We're seeing a broadening in the number of databases-- from a development perspective-- that people are managing. I think what's happening, one of the large trends that we're seeing, is that developers and development teams are making the technology adoption choices, rather than that choice being handed down to them from on high, from an IT department.
And so what this is resulting in is just-- developers have got different tastes, and it's resulting in an explosion of the numbers of databases that developers are choosing to use. Those choices are made on a variety of bases. So for example, developers are choosing to use document databases like MongoDB because they perceive it's easier not to have to deal with schema-related issues during their development. It makes deployment easier. And they're bypassing what they might have chosen just a few short years ago in terms of relational databases, where it's seen as more of a heavy lift to have to deal with schema.

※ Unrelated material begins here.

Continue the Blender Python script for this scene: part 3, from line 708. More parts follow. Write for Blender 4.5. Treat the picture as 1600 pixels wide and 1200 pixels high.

That being said, there's still plenty of relational databases being chosen. One of the fastest-growing databases on the Azure platform, for example, are the relational databases, either Microsoft's Edge and SQL database, or the Postgres and MySQL variants.
There are a variety of reasons to why developers might choose to use different types of databases, and even things that we may not have considered databases up until now. So developers are using Elasticsearch service inside AWS. And that technology is being used to be able to query and work with raw text and log files. And we might not have thought of that as a database, but it is.
There a variety of other things, too, that are driving some of these choices. There are operational stores that people and developers are storing their data in. There are stores that we're using for decision support. There are a variety of use cases that are also driving these technology choices. We're sort of beyond just "system of record type" stores right now. I mentioned Elasticsearch. One of the other use cases is decision support, being able to support reporting and analytics, and a wide variety of choices.
And then with that wide variety of choices comes all of the issues involved in getting data in and out of these stores, which is also a challenge that is new. If you have a variety of databases, you have a new set of problems that you didn't have when you just had one database.
Looking forward to the future, I think this gets even more diverse. As we see more open-source projects get started or forked from existing projects in order to serve new use cases. As we see the cloud providers operating some of this open source and building their own data management solutions, in the future, we're just going to live in a world that's going to become more polyglot and more complex, which I think is an exciting place to be.